Feds Must Do More for Quiet in Gallatin Forest

(CN) - The U.S. Forest Service neglected to consider how a boom in snowmobiles, motorcycles and mountain bikes in Montana's Gallatin National Forest will affect opportunities for backwoods quiet and solitude outside Yellowstone National Park, the 9th Circuit ruled.

Federal law requires the service to maintain the 155,000-acre Hyalite-Porcupine-Buffalo Horn Wilderness Study Area, near Yellowstone's northern boundary, as if it were still 1977. While dirt bikes, snow mobiles and even mountain bikes are not allowed within the study area, an explosion in their use over the last several decades has challenged the agency's ability to maintain the area's wilderness character. It is an issue that continues to frustrate forest officials, wilderness advocates and motorized-recreation groups across the country.

A 2006 plan meant to address the issue in the Gallatin satisfied neither the environmental groups nor the off-highway vehicle (OHV) enthusiasts. One side said the plan illegally increased the amount of acreage within the forest open to motorized use, with the other claiming the contrary. Regardless, the plan restricted motorcycles and mountain bikes to 168 miles of trails, with snowmobiles confined to an 11,000-acre open area surrounded by a 7000-acre buffer zone. The forest itself covers just over 2 million acres.

Represented by Earthjustice, the Montana Wilderness Association, the Greater Yellowstone Coalition and other environmental groups filed a federal lawsuit against the Forest Service in Montana. Citizens for Balanced Use and other groups representing OHV advocates filed their own suit. U.S. District Court Judge Donald Molloy consolidated the cases and granted summary judgment to the environmental groups, finding that the service had failed to properly and completely address how a recognized increase in motorized vehicles in the forest would affect the wilderness study area.

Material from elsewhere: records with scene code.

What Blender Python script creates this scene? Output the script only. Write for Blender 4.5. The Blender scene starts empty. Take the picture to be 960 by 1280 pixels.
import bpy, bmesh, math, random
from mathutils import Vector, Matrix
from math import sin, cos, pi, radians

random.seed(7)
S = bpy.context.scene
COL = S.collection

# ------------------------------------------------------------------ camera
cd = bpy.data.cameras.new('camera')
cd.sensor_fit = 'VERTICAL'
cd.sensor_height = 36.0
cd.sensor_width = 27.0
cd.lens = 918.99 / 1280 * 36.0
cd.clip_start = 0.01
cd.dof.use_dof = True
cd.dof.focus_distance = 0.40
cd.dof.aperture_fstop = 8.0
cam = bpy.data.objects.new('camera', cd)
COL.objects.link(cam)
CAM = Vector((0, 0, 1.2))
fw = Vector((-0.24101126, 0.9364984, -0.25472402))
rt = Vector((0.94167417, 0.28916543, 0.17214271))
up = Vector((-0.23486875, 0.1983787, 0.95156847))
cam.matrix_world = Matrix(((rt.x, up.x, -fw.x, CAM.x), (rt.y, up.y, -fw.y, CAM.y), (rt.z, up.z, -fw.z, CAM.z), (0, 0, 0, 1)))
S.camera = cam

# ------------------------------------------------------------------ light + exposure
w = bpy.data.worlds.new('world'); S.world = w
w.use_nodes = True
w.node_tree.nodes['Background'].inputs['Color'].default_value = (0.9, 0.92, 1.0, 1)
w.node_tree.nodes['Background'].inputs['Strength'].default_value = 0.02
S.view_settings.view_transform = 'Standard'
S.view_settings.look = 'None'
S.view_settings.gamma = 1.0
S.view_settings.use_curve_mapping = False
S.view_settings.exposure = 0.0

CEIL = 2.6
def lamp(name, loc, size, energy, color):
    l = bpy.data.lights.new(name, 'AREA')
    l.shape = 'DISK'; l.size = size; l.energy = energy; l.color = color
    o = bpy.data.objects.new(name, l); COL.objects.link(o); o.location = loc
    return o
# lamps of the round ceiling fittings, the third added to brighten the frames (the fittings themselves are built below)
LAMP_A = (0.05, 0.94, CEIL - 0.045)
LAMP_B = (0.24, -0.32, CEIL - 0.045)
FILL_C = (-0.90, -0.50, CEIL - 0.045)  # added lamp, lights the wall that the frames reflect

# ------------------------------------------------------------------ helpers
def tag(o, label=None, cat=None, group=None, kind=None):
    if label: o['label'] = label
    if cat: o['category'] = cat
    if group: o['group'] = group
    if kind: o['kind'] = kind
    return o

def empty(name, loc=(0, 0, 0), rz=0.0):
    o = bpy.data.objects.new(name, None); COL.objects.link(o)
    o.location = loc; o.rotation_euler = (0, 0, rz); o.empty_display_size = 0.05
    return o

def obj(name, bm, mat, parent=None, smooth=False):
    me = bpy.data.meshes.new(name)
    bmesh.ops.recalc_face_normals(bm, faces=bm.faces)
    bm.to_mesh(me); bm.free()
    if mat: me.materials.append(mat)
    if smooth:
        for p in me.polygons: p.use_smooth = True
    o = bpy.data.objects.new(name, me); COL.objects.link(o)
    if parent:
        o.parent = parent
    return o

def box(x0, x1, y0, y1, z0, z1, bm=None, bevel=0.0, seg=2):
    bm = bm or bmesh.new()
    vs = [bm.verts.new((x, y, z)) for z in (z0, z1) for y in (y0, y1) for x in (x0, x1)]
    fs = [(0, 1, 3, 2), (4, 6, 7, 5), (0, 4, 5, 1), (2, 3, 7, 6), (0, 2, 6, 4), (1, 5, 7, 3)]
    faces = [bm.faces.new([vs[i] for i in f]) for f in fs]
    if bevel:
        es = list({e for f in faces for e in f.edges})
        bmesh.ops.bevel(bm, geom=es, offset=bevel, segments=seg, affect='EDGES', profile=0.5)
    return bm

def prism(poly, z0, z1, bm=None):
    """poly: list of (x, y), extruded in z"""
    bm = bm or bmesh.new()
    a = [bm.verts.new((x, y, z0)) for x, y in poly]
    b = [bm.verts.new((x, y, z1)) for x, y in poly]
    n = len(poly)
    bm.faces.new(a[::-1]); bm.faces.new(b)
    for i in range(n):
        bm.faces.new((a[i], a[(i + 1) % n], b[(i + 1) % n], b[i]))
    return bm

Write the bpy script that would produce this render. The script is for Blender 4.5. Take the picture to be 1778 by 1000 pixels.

The service had told the trial court that it "lacked complete historical data" and so could not accurately quantify the otherwise obvious boom in OHV-use, according to the ruling. But "observations by Forest Service personnel" suggested that in the winter of 1999-2000, snow-mobile traffic on a trail that passes through the wilderness study area was roughly twice that of the same period 20 years before.

A three-judge panel of 9th Circuit judges recognized the service's data quandary, but was largely unmoved, affirming the District Court on Thursday from Portland.

"The proper response to that problem is for the service to do the best it can with the data it has, not to ignore the volume of use increase completely," Judge Raymond Fisher wrote for a three-member panel.

Lacking reliable statistics, the service had simply "ignored the obvious impact of increased volume of motorized and mechanized use on current users' ability to enjoy the study area's 1977 wilderness character," Fisher added.

A substantial part of that "wilderness character," according to the Wilderness Act, is the ability to enjoy quiet and solitude. But "an area's ability to provide solitude depends on a current user's perception of other users around him - not just on the physical characteristics of the land," according to ruling.

"The travel plan improperly ignores the impact of increased volume of motorized and mechanized use on current users' ability to seek quiet and solitude in the study area," Fisher wrote.

Earthjustice attorney Tim Preso said in a statement that the ruling "reaffirms that this stretch of wild land adjoining the park boundary is a special place that should not become a motorized playground."